The Royal Mint Pours 1,100 Years Of British History Into Sustainable Jewelry Collection

The Royal Mint, the government-owned mint which has produced coins for the United Kingdom since 886 AD, has released a sustainable jewelry collection created using gold recovered from electronic waste. Designed by award-winning British designer Dominic Jones, each piece in the sleek unisex collection features a visual marker of its gram weight alongside the hallmark, in a new take on the concept of wearable assets.
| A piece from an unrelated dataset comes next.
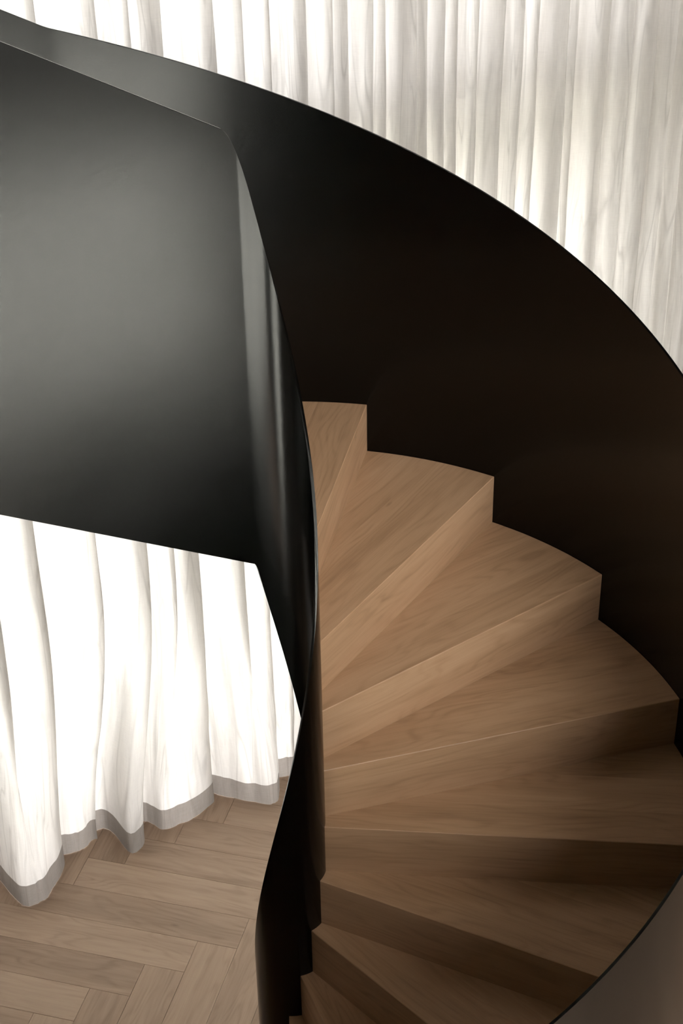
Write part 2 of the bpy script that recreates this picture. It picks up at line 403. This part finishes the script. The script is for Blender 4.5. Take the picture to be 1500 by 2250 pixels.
def make_riser(fr, x0, x1, z):
    o, ex, ey = fr; uo = (random.uniform(0, 40), random.uniform(0, 40))
    sec = [(0, -HR+0.0004), (0, -CH), (CH, 0), (TT-.0002, -TT+.0002), (TT-.0002, -HR+0.0004)]
    # chamfered nose, mitred behind, full height board
    sec = [(0, -HR+.0004), (0, -CH), (CH-.0001, -.00005), (TT-.0003, -TT-.0003), (TT-.0003, -HR+.085)]
    vs, uvs = [], []
    for x in (x0, x1):
        for y, zz in sec:
            P = Vector((*(o+ex*x+ey*y), z+zz))+OFF; vs.append(P); uvs.append((x+uo[0], zz+y+uo[1]))
    n = len(sec); fs = [tuple(range(n)), tuple(reversed(range(n, 2*n)))]
    for i in range(n):
        j = (i+1) % n; fs.append((i, n+i, n+j, j))
    ob = mesh_obj('riser', vs, fs, M_OAK, stair, uvs=uvs)
    bm = bmesh.new(); bm.from_mesh(ob.data); bmesh.ops.recalc_face_normals(bm, faces=bm.faces); bm.to_mesh(ob.data); bm.free()
SEAMS = {0: [.16, .31], 1: [.215, .375], 2: [.13, .30], 3: [.175, .33], 4: [.125, .27], 5: [.11, .24, .37], 6: [.18, .31], 7: [.13, .29]}
for k in range(-1, FLOORK):
    fr = frame_k(k); o, ex, ey = fr
    def loc(P): v = Vector(P)-o; return (v.dot(ex), v.dot(ey))
    ts0 = th(k); ts1 = th(k-1)
    out = [loc((RT*cos(t), RT*sin(t))) for t in [ts0-.06+(ts1+.10-ts0)*i/26 for i in range(27)]]
    ri = RI-0.0005
    inn = [loc((ICX+ri*cos(t), ICY+ri*sin(t))) for t in [ts1+.5-(ts1+1.0-ts0)*i/26 for i in range(27)]]
    poly = out+inn
    poly = clip(poly, 0, -1, -CH)
    # behind: stop at the back of the riser above
    if k > -9:
        o2, ex2, ey2 = frame_k(k-1)
        a = ey2.dot(ex); b = ey2.dot(ey); c = .002-(o-o2).dot(ey2)
        poly = clip(poly, a, b, c)
        # keep the outward half only
    poly = clip(poly, -1, 0, 0.02)
    make_tread(k, poly, -k*HR, fr, SEAMS.get(k, [.16, .31]))
    si = circ_hit(k, RI, ICX, ICY)-.0; so = sqrt(RT*RT-DN*DN)
    make_riser(fr, si, so, -k*HR)
# straight flight above the winders, up to the upper floor
sd = Vector((-sin(THS), cos(THS))); sn = Vector((cos(THS), sin(THS)))     # run direction, outward
GO = HR/SL
kS = kk(THS)
d0 = (kS+3)*GO                                                     # distance of nosing -3 from the start
for j in range(-1, 3):
    z = (3+j)*HR; s0 = d0+j*GO; s1 = s0+GO
    if j == 2: s1 = s0+0.12
    o = Vector((ICX, ICY))*0+sd*s0; fr = (o, sn, sd)
    x0, x1 = RI+.003, RT-.004
    poly = [(x0, CH), (x1, CH), (x1, s1-s0+.002), (x0, s1-s0+.002)]
    make_tread(-3-j, poly, z, fr, [.14, .28]); make_riser(fr, x0, x1, z)

# --- balustrade plates
def smoothstep(a, b, x):
    t = min(max((x-a)/(b-a), 0), 1); return t*t*(3-2*t)
def Hin(k): s = (k-4)/6; return 0.9189-0.046*s+0.0136*s*s
def Hinb(k): s = (k-4)/6; return -0.3202-0.1197*s-.012*smoothstep(0, -2, k)
def Hout(k): return 0.93-0.093*smoothstep(3.2, 5.4, k)
LEND = 1.35
def plate(name, rad, cx, cy, topf, botf, topr, botr, thick, kend, parent, flip):
    """path measured by length l: negative = down the winders, positive = along the straight flight"""
    ls = []
    lmin = -(THS-th(kend))*rad
    n = 420; ls = [lmin*(1-i/n) for i in range(n)]
    ls += [LEND*(i/60)**1.3 for i in range(61)]
    for e in [-.05+.002*i for i in range(51)]: ls.append(e)
    ls = sorted(set(round(x, 5) for x in ls if x >= lmin-1e-9))
    def ztop(l):
        if l < 0: k = kk(THS+l/rad); return -k*HR+topf(k)
        return -kS*HR+topf(kS)+l*topf.sl
    def zbot(l):
        if l < 0: k = kk(THS+l/rad); return max(-k*HR+botf(k), ZF+.001)
        return -kS*HR+botf(kS)+l*topf.slb
    def rnd(f, l, r):
        if abs(l) >= r: return f(l)
        a, b = f(-r), f(r); s = (l+r)/(2*r); c = f(0)
        return (1-s)**2*a+2*s*(1-s)*c+s*s*b
    vs, fs = [], []
    for l in ls:
        if l <= 0: t = THS+l/rad; nx, ny = cos(t), sin(t); px, py = cx+rad*nx, cy+rad*ny
        else: nx, ny = sn; px, py = cx+rad*nx+sd.x*l, cy+rad*ny+sd.y*l
        zt = rnd(ztop, l, topr); zb = rnd(zbot, l, botr)
        e = 0.0012
        q = [(0, zb), (0, zt-e), (e, zt), (thick-e, zt), (thick, zt-e), (thick, zb)]
        for off, z in q: vs.append(Vector((px+nx*off, py+ny*off, z))+OFF)
    m = 6
    for i in range(len(ls)-1):
        for j in range(m):
            a = i*m+j; b = i*m+(j+1) % m; fs.append((a, b, b+m, a+m))
    fs.append(tuple(range(m))); fs.append(tuple(reversed(range((len(ls)-1)*m, len(ls)*m))))
    o = mesh_obj(name, vs, fs, M_BLACK, parent)
    bm = bmesh.new(); bm.from_mesh(o.data); bmesh.ops.recalc_face_normals(bm, faces=bm.faces)
    for f in bm.faces: f.smooth = True
    for e in bm.edges:
        if len(e.link_faces) == 2 and e.calc_face_angle(0) > radians(25): e.smooth = False
    bm.to_mesh(o.data); bm.free()
    return o
Hin.sl = SL+.004; Hin.slb = SL+.004; Hout.sl = 0.571; Hout.slb = 0.571
TI = 0.008
ib = plate('inner_balustrade', RI-TI, ICX, ICY, Hin, Hinb, .034, .006, TI, 12.35, stair, False)
ob_ = plate('outer_balustrade', R, 0, 0, Hout, lambda k: -0.30, .02, .02, .008, 12.35, stair, True)
ib['label'] = 'slender black steel plate curling around the open well'
ob_['label'] = 'tall black steel plate along the outer edge of the steps'
# soffit under the winders
vs, fs = [], []
N = 90
for i in range(N+1):
    k = 0.6+(11.2-0.6)*i/N; t = th(k); z = -k*HR-0.225
    for dz in (0, -.012):
        for rr_, cx, cy in ((RI+.09, ICX, ICY), (R-.001, 0, 0)): vs.append(Vector((cx+rr_*cos(t), cy+rr_*sin(t), z+dz))+OFF)
for i in range(N):
    a = i*4; b = a+4
    fs += [(a, a+1, b+1, b), (a+2, b+2, b+3, a+3), (a, b, b+2, a+2), (a+1, a+3, b+3, b+1)]
fs += [(0, 2, 3, 1), (N*4, N*4+1, N*4+3, N*4+2)]
mesh_obj('soffit', vs, fs, M_BLACK, stair, smooth=False)

# ------------------------------------------------------------------ curtain
FOLDS = [(-.09, .03), (.126, .014), (.322, .03), (.434, .010), (.532, .045), (.717, .03), (.828, .012), (.93, .012), (1.056, .028), (1.163, .016), (1.219, .02),
         (1.318, .018), (1.375, .012), (1.485, .05), (1.538, .02), (1.613, .02), (1.67, .02), (1.753, .016), (1.855, .042), (1.94, .02), (2.025, .02), (2.138, .038), (2.2, .014),
         (2.333, .032), (2.435, .042), (2.555, .07), (2.66, .03), (2.74, .02)]
rg = random.Random(3)
u = -.09
left = []
while u > U0+.25:
    u -= rg.uniform(.15, .23); left.append((u, rg.uniform(.012, .045)))
FOLDS = sorted(left)+FOLDS
u = 2.74
while u < U1-.2:
    u += rg.uniform(.09, .2); FOLDS.append((u, rg.uniform(.015, .05)))
# the hem swings out in deep lobes; key = fold number + fraction, then (u, w)
HEMC = [(-2.5, -.56, 1.66), (-2.2, -.50, 1.72), (-1.9, -.45, 1.79), (-1.6, -.405, 1.79), (-1.35, -.39, 1.68), (-1.1, -.365, 1.59), (-.8, -.32, 1.575), (-.4, -.25, 1.60), (-.15, -.19, 1.66), (0, -.135, 1.735), (.12, -.17, 1.80), (.3, -.12, 1.775), (.6, -.05, 1.765), (.9, .015, 1.79), (1.0, .035, 1.80),
        (1.1, .02, 1.84), (1.3, .08, 1.835), (1.5, .105, 1.77), (1.7, .115, 1.65), (1.85, .16, 1.645), (2.0, .205, 1.70), (2.1, .17, 1.79), (2.3, .24, 1.79), (2.6, .27, 1.74), (3, .30, 1.685), (3.3, .37, 1.685), (3.6, .45, 1.70),
        (3.85, .53, 1.73), (4, .555, 1.765), (4.12, .50, 1.82), (4.3, .57, 1.79), (4.6, .63, 1.71), (4.9, .70, 1.64), (5.2, .75, 1.595), (5.6, .79, 1.61), (6, .83, 1.67), (6.1, .80, 1.75), (6.4, .88, 1.72), (7, .95, 1.70)]
K0 = next(i for i, f_ in enumerate(FOLDS) if abs(f_[0]+.09) < 1e-6)
def hem_uw(key, u, w):
    pw = 1.69+0.085*sin(u*23+1.5*sin(u*7))+.55*(w-1.69)
    if key <= HEMC[0][0] or key >= HEMC[-1][0]:
        e = HEMC[0] if key <= HEMC[0][0] else HEMC[-1]; s = smoothstep(0, .8, abs(key-e[0])); return u, e[2]*(1-s)+pw*s
    for i in range(len(HEMC)-1):
        if HEMC[i][0] <= key <= HEMC[i+1][0]:
            t = (key-HEMC[i][0])/(HEMC[i+1][0]-HEMC[i][0])
            p = [HEMC[max(i-1, 0)], HEMC[i], HEMC[i+1], HEMC[min(i+2, len(HEMC)-1)]]
            r = cr(p[0][1:], p[1][1:], p[2][1:], p[3][1:], t); edge = smoothstep(-2.5, -1.7, key)*(1-smoothstep(6.4, 7, key))
            return u*(1-edge)+r[0]*edge, r[1]
# control polygon of the folded cloth in plan: front edge at u_i, tucked back to u_i-b_i
ctrl = []
for i, (ui, bi) in enumerate(FOLDS):
    dep = min(.085, .018+1.15*bi+rg.uniform(0, .012))
    wm = 1.69+rg.uniform(-.012, .012)
    ctrl.append((ui-bi*.55, wm-dep*.42, i)); ctrl.append((ui, wm-dep*.5, i)); ctrl.append((ui-bi*.5, wm, i)); ctrl.append((ui-bi, wm+dep*.5, i)); ctrl.append((ui-bi*.3, wm+dep*.55, i))
    if i+1 < len(FOLDS):
        nu = FOLDS[i+1][0]-FOLDS[i+1][1]; g = nu-ui
        if g > .05:
            ctrl.append((ui+g*.35, wm+dep*.25+rg.uniform(-.006, .006), i)); ctrl.append((ui+g*.7, wm-dep*.1+rg.uniform(-.006, .006), i))
def cr(p0, p1, p2, p3, t):
    return tuple(.5*((2*p1[j])+(-p0[j]+p2[j])*t+(2*p0[j]-5*p1[j]+4*p2[j]-p3[j])*t*t+(-p0[j]+3*p1[j]-3*p2[j]+p3[j])*t**3) for j in (0, 1))
plan = []
for i in range(1, len(ctrl)-2):
    for s in range(5):
        q = cr(ctrl[i-1], ctrl[i], ctrl[i+1], ctrl[i+2], s/5); plan.append((q[0], q[1], ctrl[i][2]))
arc = [0]
for i in range(1, len(plan)): arc.append(arc[-1]+math.hypot(plan[i][0]-plan[i-1][0], plan[i][1]-plan[i-1][1]))
# fold number + fraction for every plan point
edge_arc = {}
for i, p_ in enumerate(plan):
    if i == 0 or plan[i-1][2] != p_[2]: edge_arc[p_[2]] = arc[min(i+5, len(arc)-1)]
nf = max(edge_arc); keys = []
for i, p_ in enumerate(plan):
    f_ = p_[2]
    if arc[i] < edge_arc[f_]: f_ -= 1
    a0 = edge_arc.get(f_, arc[0]-.1); a1 = edge_arc.get(f_+1, arc[-1]+.1); keys.append(f_+(arc[i]-a0)/max(a1-a0, 1e-6)-K0)
ZT = ZC-.03; ZB = ZF+.0008; HEMH = 0.108
rows = [ZB, ZB+.02, ZB+.045, ZB+.08, ZB+HEMH]
z = ZB+HEMH
while z < 1.4: z += .05; rows.append(z)
while z < ZT-.15: z += .15; rows.append(z)
rows.append(ZT)
vs, uvs = [], []
for zi, z in enumerate(rows):
    f = (1-smoothstep(ZF, ZF+1.35, z))**1.2
    lift = 0
    for i, (u, w, fi) in enumerate(plan):
        sway = .010*noise.noise(Vector((u*2.3, z*.9, 3.1)))+.005*noise.noise(Vector((u*9, z*1.7, 8.1)))
        sq = 1+.35*noise.noise(Vector((fi*5.17, z*.8, 0)))              # fold width changes with height
        ui = FOLDS[fi][0]; du = u-ui
        uu = ui+(du*sq if du < 0 else du)+sway
        wr = .012*noise.noise(Vector((u*16, z*1.1, 5)))+.005*noise.noise(Vector((u*45, z*3.5, 2)))
        # diagonal creases towards the hem
        wr += .012*f*noise.noise(Vector((u*14+z*4, z*3, 9)))
        hu, hw = hem_uw(keys[i], u, w)
        uu = uu*(1-f)+(hu+sway*.3)*f; ww = w*(1-f)+hw*f+wr
        lz = z
        vs.append(uw(uu, ww, lz)); uvs.append((arc[i], z))
n = len(plan)
def strip(r0, r1):
    return [(r*n+i, r*n+i+1, (r+1)*n+i+1, (r+1)*n+i) for r in range(r0, r1) for i in range(n-1)]
# cloth and hem are separate meshes
cv = vs[4*n:]; cf = [(r*n+i, r*n+i+1, (r+1)*n+i+1, (r+1)*n+i) for r in range(len(rows)-5) for i in range(n-1)]
curt = mesh_obj('sheer_curtain', cv, cf, M_LINEN, None, smooth=True, uvs=uvs[4*n:])
tag(curt, 'floor-length off-white sheer linen curtain hanging in folds behind the staircase', 'curtain')
hf = [(r*n+i, r*n+i+1, (r+1)*n+i+1, (r+1)*n+i) for r in range(4) for i in range(n-1)]
hem = mesh_obj('hem', vs[:5*n], hf, M_HEM, curt, smooth=True, uvs=uvs[:5*n])
hem['label'] = 'greyer doubled hem along the bottom of the curtain'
886 by the Royal Mint includes chains, cuffs, rings and earrings available in solid 18 and 9 karat gold, Britannia silver and sterling silver. The Royal Mint is partnering with cutting-edge Canadian clean tech firm Excir to recover gold from discarded laptops and smartphones, ensuring that all yellow gold used in the collection has been salvaged from e-waste on-site at its manufacturing plant in Wales. The team are now working on extracting more silver from used electronics, as the company aims to position itself as a leader in sustainable precious metals, according to Chief Growth Officer, Sean Millard.

“A focus on sustainability sits at the heart of our business,” he says. “We’re investing in operations, people, supply chains and communities, always with our customers in mind.” The Royal Mint is currently working towards Net Zero targets, uses 100% renewable electricity and is building its own Local Energy Centre, alongside an existing wind turbine, to increase renewable energy production. Alongside coinage for circulation in the United Kingdom, the company is best known for illustrated commemorative coins marking milestones in British history – most recently, a collection of coins and gold bullion to mark the Queen’s Platinum Jubilee – and is committed to sustainable packaging and responsibly sourced metals.

The Royal Mint has been producing coins since the time of Alfred the Great, the first British monarch to issue silver pennies for his kingdom, bearing his own portrait, stamped ‘Londonia’ to indicate where they had been made. As newly appointed Creative Director for Royal Mint Collections, Dominic Jones felt the weight of history when he was asked to create a lifestyle brand for the oldest company in the UK: “it feels like an incredible honor, albeit a slightly daunting mantle to take on […] it’s a particularly exceptional circumstance,” he says. “I spent a lot of time trying to decode and distill the reason why The Royal Mint existed in the first place and turning those into core design codes to kick off from. The idea of it being a trusted supplier of precious metals as well being an illustrative storyteller of history through portraiture [on coins] were two ideas that I really took as the inception point.”

The resulting collection feels modern and fresh, a beautifully minimalist tribute to history that showcases the highly polished beauty of the metals themselves. Bracelets and rings are available in varying thicknesses, but the stand-out pieces are all about chunky volume and wear-with-everything appeal, as gently squared hoop earrings and wide-band rings feature alongside easy studs and the simplest of solid gold cufflinks. “These pieces are for someone who loves design, with an eye for detail; someone who is passionate but understated. This is jewelry for the wearer, not the viewer,” says Dominic.

The collection also represents an investment in British craftsmanship at the Royal Mint’s manufacturing center in Llantrisant in Wales, where craftsmen leverage ancient coin-making techniques to create jewelry with a pleasing weight and luster. A recruitment and training drive is also underway to ensure that by 2023, 75% of production will be in-house, a welcome investment in British manufacturing at a time when the country has been struggling with the many and varied challenges presented by its departure from the EU.

Appealing to a contemporary luxury consumer and developing British skills are key for this new strand of the consumer business that has already seen the Royal Mint diversify from currency and return to profit. “The jewelry manufacturing industry in the UK has been in steady decline over the past 30 years,” says Sean. “[In five years time, Royal Mint Collections] will employ 121 people full-time, making it one of the largest jewelry manufacturers by headcount in the country.” The company is also developing a jewelry training and apprenticeship program with the goal of being able “to enable [other brands] to benefit from the advantages of provenance and sustainability that are increasingly important to customers.” A fitting objective for new division that represents a step into the future for the oldest luxury brand in the world.